Saving Versus Spending: 4 Tips You Should Know
It's one of the most fundamental questions about money management: how much should you spend, and how much should you save?
Most financial experts agree that basic needs (housing, utilities, groceries, etc.) should represent about 50% of your take-home pay. The remainder should be split evenly between savings and lifestyle expenses like shopping and going out to restaurants.
While no two individuals or families are exactly alike, here are four key principles everyone can keep in mind about saving versus spending.
1 Think quality, not quantity
Often, people spend without considering the full cost of a purchase. Ask yourself: is it a need or a want? Does it provide lasting value? Is there a better alternative? To avoid impulse buys, a good rule of thumb is to wait 24 hours before making your decision.
2 Get to know your spending
To make wiser decisions about spending, you have to understand where your money is going. Track your purchases and review every statement. Look at recurring monthly expenses like your mobile data plan and media subscriptions. If you're not getting value from everything you're paying for, then you're better off converting those expenses into savings.

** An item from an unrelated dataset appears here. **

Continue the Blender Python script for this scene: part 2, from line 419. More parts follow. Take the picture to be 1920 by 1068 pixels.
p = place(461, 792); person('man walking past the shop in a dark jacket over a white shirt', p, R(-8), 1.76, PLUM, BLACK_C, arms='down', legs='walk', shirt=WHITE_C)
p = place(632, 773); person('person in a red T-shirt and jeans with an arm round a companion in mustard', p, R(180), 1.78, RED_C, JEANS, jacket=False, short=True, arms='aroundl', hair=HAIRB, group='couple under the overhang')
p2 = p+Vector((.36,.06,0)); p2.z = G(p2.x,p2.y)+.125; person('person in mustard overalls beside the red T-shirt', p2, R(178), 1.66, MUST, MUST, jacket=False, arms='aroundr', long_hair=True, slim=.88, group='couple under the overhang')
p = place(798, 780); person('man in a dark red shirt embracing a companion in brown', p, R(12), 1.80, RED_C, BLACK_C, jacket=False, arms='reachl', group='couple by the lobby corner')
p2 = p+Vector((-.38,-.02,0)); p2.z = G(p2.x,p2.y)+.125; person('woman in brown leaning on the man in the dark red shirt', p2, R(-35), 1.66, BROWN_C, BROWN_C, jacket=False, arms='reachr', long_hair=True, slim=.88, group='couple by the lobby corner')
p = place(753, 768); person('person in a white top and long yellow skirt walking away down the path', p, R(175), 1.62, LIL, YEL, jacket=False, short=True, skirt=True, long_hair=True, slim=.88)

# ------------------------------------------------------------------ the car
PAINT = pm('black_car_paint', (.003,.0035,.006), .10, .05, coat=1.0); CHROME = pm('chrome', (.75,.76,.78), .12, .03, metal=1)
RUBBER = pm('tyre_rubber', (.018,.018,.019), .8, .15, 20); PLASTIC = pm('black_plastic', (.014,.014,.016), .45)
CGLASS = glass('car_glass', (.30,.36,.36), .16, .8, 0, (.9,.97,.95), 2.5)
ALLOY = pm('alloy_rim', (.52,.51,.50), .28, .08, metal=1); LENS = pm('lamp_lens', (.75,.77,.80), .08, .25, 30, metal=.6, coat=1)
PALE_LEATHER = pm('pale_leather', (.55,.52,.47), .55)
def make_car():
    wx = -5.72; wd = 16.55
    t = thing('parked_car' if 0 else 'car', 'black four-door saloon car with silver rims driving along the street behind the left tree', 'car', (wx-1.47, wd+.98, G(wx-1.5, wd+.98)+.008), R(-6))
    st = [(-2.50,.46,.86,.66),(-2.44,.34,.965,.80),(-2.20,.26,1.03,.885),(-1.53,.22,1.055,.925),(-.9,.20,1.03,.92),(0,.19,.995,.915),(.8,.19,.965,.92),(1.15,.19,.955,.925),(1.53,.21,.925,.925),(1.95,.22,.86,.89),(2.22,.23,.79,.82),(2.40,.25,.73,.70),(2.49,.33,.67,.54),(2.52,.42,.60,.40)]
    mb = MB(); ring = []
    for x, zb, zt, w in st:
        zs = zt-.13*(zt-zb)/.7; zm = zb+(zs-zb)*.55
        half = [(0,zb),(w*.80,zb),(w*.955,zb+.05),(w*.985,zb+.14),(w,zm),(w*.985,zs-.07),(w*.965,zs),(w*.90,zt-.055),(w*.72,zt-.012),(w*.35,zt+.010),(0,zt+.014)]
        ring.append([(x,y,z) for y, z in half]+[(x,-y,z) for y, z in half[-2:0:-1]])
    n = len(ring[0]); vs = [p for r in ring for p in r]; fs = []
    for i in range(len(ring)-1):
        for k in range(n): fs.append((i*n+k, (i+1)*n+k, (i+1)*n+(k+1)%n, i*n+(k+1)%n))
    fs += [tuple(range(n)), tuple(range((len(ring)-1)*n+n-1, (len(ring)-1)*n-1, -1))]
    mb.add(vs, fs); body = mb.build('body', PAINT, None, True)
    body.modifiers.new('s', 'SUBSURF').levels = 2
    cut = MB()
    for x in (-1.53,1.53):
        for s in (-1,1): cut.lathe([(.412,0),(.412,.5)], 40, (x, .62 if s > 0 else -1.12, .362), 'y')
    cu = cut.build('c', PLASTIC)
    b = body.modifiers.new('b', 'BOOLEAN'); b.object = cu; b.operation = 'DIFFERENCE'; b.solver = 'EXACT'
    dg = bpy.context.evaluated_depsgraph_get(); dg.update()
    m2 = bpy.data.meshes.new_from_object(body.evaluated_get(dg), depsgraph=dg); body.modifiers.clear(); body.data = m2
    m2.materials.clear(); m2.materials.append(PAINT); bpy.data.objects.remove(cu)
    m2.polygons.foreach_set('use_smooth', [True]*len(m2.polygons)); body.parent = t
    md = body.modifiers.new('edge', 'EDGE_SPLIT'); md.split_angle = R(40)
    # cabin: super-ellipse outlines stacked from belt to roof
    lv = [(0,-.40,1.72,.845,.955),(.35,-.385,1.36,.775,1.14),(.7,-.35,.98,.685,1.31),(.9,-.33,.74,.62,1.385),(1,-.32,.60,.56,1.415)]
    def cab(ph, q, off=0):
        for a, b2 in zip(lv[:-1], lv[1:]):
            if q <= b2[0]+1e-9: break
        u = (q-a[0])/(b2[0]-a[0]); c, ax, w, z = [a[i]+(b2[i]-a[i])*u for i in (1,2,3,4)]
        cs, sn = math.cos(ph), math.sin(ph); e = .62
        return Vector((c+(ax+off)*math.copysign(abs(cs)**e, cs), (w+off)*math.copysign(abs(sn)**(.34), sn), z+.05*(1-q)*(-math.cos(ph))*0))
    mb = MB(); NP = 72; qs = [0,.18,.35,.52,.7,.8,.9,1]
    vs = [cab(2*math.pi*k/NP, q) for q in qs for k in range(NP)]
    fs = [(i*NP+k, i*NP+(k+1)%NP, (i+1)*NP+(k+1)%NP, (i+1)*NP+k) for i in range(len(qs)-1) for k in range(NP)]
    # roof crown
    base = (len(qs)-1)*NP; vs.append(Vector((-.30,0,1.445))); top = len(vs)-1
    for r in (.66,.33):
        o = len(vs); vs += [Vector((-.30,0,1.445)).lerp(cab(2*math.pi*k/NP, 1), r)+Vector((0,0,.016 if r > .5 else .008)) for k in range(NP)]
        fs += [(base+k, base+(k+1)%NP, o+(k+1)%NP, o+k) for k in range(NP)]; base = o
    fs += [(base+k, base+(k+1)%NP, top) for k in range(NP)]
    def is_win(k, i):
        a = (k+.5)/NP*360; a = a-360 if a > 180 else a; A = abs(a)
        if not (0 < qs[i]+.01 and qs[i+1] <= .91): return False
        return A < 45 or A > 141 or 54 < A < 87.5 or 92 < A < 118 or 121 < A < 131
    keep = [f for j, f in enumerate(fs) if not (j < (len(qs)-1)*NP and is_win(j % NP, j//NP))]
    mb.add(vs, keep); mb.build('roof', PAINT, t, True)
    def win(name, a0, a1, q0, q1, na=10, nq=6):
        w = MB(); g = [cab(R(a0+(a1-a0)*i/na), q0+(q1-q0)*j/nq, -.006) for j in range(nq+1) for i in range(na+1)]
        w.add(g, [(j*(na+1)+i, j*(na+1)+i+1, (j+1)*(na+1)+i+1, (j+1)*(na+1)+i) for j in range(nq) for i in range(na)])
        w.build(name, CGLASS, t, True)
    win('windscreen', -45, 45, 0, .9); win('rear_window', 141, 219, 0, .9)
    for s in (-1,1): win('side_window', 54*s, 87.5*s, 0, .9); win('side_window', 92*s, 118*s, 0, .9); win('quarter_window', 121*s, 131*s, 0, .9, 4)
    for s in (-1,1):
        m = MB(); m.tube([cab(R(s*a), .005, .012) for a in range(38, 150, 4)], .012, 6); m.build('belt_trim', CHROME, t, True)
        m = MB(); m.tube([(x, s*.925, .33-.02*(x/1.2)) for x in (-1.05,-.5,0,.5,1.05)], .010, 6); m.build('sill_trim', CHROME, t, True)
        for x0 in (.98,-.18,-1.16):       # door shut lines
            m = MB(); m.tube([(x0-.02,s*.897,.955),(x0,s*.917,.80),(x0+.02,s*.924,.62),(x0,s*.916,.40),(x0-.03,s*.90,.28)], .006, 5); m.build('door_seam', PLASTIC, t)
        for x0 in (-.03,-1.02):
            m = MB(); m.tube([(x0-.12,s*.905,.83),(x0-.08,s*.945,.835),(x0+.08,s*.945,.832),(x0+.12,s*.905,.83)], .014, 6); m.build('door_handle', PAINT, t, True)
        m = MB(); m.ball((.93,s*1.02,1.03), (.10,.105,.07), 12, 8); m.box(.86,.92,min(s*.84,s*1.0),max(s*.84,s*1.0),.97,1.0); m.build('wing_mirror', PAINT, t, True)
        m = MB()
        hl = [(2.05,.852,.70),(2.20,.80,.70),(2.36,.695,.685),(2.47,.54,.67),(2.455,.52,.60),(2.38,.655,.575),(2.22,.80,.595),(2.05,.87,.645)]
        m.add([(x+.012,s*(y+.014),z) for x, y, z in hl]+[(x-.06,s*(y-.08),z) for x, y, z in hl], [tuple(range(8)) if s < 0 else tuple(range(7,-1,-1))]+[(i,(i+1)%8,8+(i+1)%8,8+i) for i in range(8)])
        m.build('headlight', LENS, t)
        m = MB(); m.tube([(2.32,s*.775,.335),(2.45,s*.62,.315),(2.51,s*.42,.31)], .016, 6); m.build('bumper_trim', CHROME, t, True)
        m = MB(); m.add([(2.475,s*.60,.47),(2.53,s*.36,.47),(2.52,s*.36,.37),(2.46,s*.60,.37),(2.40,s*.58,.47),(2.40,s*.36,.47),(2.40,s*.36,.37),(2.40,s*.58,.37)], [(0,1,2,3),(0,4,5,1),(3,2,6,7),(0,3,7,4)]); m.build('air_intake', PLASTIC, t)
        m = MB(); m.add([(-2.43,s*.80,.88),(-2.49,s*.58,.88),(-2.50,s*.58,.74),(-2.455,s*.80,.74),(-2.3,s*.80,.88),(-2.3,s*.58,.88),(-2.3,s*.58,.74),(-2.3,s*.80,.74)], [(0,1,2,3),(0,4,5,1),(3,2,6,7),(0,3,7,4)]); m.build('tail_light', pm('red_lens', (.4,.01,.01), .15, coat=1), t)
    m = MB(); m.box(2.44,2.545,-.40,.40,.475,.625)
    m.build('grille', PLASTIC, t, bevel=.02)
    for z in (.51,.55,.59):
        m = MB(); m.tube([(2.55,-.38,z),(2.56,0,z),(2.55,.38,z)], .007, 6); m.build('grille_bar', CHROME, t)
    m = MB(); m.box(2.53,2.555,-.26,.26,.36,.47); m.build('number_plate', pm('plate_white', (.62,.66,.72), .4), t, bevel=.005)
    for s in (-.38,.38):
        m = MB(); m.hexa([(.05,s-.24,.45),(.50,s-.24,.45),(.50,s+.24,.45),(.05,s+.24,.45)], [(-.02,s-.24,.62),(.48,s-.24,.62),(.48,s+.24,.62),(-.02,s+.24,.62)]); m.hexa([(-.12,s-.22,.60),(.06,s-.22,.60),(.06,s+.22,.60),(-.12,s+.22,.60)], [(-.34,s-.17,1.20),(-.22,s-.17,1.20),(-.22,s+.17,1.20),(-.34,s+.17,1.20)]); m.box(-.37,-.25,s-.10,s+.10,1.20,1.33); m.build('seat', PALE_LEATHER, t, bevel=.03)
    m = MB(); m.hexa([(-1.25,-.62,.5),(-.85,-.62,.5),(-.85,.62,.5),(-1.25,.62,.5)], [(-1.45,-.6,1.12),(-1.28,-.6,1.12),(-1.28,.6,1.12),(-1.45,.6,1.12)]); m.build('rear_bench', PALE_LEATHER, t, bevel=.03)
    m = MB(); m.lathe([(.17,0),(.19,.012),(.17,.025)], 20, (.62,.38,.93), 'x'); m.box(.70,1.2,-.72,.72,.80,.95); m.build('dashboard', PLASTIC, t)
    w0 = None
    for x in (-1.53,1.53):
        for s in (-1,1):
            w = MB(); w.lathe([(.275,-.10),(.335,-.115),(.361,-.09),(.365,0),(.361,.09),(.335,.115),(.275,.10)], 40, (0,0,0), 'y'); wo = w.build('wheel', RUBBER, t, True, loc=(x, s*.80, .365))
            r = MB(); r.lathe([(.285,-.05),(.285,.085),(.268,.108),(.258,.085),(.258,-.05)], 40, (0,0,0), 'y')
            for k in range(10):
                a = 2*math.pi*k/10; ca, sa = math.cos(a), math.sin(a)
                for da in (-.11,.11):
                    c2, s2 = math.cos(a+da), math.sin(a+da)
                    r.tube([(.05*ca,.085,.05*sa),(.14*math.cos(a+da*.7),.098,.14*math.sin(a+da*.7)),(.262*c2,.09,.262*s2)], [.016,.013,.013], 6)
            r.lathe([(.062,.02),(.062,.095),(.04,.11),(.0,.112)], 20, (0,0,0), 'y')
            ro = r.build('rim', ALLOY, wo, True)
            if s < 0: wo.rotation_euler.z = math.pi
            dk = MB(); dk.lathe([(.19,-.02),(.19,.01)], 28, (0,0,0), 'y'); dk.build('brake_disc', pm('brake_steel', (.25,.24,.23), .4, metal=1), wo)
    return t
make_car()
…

3 Cash can be dangerous to your saving plan
It's an old truth that credit and debit cards make it easy to spend. But cash makes it easy to spend and forget—making it harder to account for in your budget. Using cards can help you keep better track of every purchase. And don't forget: if you pay off your balance each month, many cards offer cash back or other rewards that can add value to your bottom line.
4 Save for retirement now
It's never too early (or too late) to begin saving for your retirement. Even a small amount invested consistently will add up over time. If your employer offers a 401(k) program, contribute at least as much as the match—it's free money, after all.
Keeping an eye on your money, thinking long term and considering the full impact of each purchase can make all the difference for your financial health.